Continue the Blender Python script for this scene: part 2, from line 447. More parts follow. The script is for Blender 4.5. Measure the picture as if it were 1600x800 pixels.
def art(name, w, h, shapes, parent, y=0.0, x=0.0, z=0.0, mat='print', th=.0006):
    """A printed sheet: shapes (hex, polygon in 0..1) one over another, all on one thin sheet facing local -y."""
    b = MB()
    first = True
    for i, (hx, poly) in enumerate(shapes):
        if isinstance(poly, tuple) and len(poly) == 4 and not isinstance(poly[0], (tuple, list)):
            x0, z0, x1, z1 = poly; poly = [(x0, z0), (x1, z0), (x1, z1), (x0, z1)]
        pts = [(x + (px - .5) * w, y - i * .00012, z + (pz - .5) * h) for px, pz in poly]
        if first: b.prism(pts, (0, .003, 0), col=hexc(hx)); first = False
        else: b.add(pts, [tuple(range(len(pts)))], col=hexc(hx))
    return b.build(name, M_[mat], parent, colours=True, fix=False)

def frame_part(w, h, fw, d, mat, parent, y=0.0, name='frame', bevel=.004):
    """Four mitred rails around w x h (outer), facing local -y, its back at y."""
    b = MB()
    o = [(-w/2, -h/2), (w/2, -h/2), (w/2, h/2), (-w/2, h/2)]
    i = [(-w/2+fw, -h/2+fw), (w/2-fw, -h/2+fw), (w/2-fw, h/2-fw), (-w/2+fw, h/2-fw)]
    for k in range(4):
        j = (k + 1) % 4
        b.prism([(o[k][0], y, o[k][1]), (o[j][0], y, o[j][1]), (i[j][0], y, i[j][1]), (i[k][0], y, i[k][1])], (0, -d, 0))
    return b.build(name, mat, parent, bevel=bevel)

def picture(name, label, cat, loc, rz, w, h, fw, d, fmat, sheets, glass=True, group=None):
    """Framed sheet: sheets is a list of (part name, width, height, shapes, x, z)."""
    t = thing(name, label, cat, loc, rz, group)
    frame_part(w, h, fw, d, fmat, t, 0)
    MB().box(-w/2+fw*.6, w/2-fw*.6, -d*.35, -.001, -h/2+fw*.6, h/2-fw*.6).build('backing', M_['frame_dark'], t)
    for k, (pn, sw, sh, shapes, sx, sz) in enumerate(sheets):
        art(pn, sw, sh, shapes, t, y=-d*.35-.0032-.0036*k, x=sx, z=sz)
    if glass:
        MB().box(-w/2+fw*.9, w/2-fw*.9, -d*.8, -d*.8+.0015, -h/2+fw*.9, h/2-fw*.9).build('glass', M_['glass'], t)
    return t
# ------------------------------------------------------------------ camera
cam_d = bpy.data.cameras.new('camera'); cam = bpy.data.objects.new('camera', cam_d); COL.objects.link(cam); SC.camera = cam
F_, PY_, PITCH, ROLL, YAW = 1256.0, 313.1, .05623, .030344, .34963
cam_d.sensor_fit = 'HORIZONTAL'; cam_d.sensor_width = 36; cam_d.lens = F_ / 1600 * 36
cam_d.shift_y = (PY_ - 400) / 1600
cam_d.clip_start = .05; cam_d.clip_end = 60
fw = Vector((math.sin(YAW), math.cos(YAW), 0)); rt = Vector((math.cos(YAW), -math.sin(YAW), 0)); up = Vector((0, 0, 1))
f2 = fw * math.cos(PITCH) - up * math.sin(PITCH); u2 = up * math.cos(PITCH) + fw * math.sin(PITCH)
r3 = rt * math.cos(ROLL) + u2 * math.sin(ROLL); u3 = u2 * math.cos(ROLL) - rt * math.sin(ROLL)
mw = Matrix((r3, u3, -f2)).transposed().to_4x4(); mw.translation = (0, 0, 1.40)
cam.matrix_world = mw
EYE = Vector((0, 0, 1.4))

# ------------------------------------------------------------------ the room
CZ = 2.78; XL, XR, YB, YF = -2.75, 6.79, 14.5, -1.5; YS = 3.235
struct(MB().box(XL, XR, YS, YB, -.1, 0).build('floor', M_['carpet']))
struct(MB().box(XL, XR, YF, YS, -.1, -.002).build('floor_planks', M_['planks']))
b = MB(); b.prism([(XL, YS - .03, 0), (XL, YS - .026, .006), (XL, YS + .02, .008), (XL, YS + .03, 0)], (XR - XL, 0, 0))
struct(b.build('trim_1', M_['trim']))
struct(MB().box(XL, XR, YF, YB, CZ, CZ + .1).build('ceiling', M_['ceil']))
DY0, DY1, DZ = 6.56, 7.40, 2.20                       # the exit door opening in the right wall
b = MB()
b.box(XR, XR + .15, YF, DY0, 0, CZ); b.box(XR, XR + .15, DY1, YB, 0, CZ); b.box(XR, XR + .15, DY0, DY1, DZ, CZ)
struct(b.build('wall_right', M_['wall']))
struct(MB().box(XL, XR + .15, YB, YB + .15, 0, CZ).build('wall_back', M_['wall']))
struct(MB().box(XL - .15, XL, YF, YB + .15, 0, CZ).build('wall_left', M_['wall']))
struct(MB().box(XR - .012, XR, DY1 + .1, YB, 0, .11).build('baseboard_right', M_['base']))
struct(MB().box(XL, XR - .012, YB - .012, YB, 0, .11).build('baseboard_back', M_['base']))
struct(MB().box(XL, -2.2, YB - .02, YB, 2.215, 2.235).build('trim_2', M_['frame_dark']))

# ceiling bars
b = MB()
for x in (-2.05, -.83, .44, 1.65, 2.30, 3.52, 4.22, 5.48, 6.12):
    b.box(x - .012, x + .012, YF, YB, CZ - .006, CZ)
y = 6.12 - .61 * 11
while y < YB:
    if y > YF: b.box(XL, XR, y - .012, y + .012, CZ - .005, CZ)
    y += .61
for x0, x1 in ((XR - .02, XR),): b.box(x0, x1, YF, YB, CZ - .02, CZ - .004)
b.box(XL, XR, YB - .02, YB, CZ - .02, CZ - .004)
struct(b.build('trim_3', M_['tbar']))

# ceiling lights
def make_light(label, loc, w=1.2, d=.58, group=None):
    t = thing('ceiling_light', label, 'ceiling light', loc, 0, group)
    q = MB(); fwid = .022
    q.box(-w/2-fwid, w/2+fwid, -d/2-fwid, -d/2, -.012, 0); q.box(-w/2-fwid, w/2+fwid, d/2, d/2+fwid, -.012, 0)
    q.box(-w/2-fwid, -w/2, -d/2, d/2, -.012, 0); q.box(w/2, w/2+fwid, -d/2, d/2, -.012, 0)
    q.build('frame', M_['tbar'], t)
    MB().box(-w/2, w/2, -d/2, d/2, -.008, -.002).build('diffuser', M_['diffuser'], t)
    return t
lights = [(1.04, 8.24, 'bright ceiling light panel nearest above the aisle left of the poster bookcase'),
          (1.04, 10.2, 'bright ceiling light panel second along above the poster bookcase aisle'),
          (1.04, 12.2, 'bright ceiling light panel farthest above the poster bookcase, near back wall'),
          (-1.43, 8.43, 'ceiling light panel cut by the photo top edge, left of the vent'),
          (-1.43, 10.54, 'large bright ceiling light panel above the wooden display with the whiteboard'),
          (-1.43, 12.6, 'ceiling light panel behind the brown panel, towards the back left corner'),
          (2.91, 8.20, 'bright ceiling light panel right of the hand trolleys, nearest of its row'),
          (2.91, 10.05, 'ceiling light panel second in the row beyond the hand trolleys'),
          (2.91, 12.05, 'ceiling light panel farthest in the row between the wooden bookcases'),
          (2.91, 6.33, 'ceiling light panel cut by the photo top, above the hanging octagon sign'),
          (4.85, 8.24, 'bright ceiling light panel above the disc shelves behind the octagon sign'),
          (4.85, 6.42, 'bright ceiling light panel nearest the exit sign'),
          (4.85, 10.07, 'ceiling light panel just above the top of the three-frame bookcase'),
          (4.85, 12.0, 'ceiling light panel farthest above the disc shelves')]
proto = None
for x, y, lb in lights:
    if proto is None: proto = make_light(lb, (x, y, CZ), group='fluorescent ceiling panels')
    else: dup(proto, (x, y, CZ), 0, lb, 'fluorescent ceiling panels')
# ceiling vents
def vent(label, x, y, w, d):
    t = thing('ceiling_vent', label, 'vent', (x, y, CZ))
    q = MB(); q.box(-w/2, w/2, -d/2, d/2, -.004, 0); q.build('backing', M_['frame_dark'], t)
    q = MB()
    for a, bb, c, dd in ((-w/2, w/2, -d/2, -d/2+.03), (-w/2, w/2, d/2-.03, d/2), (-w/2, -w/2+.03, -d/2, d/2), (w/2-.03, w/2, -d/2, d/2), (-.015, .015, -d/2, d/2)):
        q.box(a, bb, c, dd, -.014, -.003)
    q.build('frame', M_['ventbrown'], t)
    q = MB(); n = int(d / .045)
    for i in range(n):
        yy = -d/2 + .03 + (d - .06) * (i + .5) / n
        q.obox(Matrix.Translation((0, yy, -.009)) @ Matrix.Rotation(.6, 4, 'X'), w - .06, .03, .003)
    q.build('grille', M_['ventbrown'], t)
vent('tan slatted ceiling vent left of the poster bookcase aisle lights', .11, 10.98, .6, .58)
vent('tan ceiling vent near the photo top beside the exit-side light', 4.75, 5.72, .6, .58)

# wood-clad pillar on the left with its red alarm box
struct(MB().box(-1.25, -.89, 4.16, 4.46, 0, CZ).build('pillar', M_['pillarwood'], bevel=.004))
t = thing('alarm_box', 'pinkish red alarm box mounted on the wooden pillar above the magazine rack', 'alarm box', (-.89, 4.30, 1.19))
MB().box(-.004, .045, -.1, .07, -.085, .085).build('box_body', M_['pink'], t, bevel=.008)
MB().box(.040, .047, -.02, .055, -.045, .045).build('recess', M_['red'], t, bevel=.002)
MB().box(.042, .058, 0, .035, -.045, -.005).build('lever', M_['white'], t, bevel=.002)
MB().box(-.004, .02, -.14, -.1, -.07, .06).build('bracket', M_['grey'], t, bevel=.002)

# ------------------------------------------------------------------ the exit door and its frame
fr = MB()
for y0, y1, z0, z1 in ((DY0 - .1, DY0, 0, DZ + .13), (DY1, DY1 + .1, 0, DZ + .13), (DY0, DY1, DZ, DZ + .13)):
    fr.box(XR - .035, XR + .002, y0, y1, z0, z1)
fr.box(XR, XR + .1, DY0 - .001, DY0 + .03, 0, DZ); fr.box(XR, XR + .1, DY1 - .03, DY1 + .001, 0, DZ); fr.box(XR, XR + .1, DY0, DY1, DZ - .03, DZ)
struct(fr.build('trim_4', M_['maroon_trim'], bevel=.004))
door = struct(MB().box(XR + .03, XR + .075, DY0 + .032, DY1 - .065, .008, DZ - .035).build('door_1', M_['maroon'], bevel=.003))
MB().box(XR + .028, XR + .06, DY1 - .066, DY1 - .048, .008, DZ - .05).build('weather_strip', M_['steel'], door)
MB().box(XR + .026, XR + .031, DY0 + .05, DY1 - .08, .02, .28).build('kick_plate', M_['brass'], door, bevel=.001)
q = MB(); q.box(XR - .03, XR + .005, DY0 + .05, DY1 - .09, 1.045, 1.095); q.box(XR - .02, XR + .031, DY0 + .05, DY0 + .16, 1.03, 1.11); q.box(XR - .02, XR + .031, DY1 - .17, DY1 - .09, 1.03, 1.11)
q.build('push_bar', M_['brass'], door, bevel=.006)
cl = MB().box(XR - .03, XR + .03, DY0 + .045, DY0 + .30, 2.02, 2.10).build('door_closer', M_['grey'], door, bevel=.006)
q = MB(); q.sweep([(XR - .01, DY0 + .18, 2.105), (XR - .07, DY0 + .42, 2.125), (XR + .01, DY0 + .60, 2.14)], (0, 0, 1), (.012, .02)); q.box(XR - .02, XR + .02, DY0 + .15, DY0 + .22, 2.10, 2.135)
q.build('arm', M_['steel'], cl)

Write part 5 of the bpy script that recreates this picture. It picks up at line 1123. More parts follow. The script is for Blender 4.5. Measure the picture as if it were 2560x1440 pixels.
========================================================================
EXERCISE TASK: Working from the entries above, return all lines that contain "pixels".

ANSWER TO THE PROBLEM:
Continue the Blender Python script for this scene: part 2, from line 447. More parts follow. The script is for Blender 4.5. Measure the picture as if it were 1600x800 pixels.
Write part 5 of the bpy script that recreates this picture. It picks up at line 1123. More parts follow. The script is for Blender 4.5. Measure the picture as if it were 2560x1440 pixels.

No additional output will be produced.